─── DATA EXCERPT ───

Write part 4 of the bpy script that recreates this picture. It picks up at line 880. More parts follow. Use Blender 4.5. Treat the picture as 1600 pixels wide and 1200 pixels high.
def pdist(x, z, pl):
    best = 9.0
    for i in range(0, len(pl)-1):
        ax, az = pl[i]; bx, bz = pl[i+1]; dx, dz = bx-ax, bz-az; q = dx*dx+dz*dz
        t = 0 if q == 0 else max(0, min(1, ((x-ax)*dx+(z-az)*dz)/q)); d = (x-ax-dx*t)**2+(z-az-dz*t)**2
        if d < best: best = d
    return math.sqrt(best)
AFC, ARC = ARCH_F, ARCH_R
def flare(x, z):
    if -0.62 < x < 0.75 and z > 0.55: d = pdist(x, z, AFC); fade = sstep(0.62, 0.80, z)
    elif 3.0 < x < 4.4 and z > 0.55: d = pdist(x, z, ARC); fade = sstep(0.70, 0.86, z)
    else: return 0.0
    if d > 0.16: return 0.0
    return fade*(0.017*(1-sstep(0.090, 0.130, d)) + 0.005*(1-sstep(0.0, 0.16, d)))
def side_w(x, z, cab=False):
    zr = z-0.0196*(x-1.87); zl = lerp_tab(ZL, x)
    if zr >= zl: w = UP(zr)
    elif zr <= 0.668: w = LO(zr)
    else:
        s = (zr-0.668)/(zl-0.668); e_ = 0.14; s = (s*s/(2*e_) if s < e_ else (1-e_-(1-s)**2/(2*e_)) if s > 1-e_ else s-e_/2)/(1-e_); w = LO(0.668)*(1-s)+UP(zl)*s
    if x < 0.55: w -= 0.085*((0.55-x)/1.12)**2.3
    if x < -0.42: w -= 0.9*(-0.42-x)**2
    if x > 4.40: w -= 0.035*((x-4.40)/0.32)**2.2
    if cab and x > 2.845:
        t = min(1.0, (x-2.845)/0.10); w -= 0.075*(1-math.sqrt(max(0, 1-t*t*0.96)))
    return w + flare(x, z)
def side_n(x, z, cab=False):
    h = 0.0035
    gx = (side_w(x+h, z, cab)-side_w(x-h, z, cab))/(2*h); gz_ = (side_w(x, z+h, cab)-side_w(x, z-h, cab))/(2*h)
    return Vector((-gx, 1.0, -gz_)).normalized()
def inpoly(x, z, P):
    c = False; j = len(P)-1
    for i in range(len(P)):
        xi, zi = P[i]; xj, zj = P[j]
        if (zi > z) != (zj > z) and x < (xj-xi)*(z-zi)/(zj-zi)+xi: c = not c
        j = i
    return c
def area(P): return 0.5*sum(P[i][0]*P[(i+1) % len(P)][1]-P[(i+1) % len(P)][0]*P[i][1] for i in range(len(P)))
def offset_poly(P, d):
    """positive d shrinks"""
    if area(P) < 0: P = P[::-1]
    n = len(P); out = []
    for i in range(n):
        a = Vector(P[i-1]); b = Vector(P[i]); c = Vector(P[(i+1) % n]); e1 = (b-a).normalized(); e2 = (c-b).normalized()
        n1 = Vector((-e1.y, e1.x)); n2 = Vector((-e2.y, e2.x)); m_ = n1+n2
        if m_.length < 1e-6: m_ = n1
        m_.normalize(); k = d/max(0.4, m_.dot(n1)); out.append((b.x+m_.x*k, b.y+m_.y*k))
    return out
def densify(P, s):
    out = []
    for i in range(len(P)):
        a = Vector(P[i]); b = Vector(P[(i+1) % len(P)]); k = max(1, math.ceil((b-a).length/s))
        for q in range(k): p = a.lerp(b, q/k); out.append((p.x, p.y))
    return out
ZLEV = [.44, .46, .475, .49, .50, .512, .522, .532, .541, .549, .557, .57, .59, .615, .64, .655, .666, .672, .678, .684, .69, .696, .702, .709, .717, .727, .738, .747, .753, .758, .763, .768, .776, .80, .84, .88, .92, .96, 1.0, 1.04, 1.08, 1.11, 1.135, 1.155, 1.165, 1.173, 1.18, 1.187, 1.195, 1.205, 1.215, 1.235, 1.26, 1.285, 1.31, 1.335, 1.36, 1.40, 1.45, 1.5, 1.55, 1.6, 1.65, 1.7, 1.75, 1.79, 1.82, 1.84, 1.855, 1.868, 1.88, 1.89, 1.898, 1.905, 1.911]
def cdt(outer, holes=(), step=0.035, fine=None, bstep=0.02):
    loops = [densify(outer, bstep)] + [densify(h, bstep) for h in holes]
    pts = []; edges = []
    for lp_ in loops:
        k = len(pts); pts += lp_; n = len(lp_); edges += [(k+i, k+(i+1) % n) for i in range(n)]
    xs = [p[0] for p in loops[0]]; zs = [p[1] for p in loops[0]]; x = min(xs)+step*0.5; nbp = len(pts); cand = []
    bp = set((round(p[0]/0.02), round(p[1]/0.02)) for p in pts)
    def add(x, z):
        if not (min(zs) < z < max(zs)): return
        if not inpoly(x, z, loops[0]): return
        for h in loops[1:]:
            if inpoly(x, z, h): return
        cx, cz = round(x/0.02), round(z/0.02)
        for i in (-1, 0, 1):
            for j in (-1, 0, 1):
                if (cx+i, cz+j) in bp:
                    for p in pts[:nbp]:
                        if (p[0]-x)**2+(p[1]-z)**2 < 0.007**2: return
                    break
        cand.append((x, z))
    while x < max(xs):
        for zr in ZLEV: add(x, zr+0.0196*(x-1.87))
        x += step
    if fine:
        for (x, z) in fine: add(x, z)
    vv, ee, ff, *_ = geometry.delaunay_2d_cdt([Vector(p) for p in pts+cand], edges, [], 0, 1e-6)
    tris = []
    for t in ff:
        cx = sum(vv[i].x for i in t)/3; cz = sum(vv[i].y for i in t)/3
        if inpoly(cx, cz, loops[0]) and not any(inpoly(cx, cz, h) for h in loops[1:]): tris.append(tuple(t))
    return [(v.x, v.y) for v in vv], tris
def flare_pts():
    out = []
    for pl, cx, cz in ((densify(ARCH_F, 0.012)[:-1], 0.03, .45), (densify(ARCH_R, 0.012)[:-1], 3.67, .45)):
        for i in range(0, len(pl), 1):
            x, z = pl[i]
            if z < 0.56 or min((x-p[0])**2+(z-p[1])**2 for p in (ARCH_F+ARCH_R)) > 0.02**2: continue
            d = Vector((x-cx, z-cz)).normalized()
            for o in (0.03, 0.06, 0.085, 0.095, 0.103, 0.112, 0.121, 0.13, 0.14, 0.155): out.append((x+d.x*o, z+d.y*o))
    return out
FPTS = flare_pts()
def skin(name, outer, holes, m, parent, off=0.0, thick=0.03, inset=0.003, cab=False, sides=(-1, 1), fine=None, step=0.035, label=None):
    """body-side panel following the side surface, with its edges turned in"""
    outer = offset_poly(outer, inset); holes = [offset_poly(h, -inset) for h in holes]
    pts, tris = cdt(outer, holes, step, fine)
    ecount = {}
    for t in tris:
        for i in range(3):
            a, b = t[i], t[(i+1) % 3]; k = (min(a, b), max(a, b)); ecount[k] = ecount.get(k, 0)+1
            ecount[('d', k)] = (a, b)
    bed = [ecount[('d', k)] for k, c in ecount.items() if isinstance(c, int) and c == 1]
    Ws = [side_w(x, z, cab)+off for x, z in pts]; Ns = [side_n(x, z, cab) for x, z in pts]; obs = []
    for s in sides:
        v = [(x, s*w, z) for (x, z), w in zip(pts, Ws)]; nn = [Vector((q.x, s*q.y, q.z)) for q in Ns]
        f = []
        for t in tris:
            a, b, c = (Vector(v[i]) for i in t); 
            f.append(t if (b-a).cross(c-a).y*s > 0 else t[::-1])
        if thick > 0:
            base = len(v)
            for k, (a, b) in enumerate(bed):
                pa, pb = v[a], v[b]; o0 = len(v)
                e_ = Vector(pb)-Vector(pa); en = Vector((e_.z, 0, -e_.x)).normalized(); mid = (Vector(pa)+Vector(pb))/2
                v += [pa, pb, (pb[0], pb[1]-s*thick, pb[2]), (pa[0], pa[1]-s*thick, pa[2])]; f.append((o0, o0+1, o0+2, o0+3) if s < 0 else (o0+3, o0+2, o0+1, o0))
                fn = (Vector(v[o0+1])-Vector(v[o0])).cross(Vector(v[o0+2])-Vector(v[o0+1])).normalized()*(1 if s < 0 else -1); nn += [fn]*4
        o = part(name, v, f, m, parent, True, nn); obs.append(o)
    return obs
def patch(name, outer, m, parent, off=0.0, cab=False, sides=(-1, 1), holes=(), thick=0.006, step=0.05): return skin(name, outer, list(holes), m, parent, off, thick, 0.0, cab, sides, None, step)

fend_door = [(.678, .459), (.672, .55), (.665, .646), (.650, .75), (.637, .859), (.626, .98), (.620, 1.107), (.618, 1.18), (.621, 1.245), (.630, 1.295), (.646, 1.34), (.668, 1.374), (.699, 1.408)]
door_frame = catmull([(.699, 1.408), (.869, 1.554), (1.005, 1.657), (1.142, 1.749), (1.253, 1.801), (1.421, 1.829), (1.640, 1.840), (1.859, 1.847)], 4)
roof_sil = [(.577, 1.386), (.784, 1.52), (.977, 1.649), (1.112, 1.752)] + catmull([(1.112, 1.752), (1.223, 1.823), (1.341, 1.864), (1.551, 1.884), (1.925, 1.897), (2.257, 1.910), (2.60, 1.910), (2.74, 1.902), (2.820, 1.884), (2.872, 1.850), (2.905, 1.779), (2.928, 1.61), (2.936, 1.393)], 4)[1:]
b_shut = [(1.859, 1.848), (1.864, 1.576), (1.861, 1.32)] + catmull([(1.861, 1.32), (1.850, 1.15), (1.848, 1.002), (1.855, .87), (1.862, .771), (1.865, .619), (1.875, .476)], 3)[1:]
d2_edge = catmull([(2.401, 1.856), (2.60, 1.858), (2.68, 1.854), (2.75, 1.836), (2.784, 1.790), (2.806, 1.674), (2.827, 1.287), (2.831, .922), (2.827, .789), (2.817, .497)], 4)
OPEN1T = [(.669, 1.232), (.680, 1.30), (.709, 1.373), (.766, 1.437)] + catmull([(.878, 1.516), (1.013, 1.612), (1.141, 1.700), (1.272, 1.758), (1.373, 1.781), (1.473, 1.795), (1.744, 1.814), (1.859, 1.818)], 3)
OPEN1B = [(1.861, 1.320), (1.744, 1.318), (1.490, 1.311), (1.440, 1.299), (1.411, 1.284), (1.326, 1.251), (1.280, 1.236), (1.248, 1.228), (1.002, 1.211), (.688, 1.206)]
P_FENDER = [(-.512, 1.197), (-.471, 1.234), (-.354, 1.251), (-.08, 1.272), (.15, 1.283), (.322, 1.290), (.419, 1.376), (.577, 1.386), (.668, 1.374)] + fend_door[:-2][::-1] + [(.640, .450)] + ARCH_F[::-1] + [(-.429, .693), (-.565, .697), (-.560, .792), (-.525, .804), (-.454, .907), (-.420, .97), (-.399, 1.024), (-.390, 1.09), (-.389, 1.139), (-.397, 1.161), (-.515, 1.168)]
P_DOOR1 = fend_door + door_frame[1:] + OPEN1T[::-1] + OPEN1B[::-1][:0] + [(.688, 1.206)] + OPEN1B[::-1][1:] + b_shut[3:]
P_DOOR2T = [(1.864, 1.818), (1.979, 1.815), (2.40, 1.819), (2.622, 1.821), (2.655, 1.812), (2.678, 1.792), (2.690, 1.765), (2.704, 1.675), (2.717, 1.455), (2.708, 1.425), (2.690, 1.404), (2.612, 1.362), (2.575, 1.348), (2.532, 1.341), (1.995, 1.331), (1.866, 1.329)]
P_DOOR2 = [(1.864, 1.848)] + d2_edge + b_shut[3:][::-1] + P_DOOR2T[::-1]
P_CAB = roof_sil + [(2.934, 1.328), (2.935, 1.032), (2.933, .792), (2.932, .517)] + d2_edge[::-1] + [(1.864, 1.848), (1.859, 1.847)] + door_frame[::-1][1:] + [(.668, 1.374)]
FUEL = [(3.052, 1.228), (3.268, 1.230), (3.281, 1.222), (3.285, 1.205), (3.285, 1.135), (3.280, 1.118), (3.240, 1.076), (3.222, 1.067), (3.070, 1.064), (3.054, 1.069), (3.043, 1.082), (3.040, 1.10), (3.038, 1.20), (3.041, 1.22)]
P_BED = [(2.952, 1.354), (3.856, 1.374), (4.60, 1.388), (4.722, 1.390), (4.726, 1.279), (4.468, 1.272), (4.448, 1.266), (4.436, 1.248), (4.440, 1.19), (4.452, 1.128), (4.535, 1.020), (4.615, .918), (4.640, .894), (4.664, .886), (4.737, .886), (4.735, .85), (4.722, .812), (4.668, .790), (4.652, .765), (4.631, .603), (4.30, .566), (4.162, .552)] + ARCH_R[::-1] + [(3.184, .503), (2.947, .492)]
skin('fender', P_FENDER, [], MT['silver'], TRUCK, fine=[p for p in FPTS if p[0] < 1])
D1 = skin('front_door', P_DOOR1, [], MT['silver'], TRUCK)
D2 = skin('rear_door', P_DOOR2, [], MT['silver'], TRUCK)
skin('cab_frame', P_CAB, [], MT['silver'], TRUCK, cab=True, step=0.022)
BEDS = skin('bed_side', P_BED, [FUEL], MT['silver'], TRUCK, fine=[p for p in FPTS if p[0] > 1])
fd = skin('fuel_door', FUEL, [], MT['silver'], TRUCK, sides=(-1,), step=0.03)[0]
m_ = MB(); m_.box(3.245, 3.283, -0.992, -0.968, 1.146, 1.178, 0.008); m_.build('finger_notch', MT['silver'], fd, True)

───

» AIM: Pick out all lines from the data above in which the word "part" appears.

» WRITTEN RESPONSE:
Write part 4 of the bpy script that recreates this picture. It picks up at line 880. More parts follow. Use Blender 4.5. Treat the picture as 1600 pixels wide and 1200 pixels high.
        o = part(name, v, f, m, parent, True, nn); obs.append(o)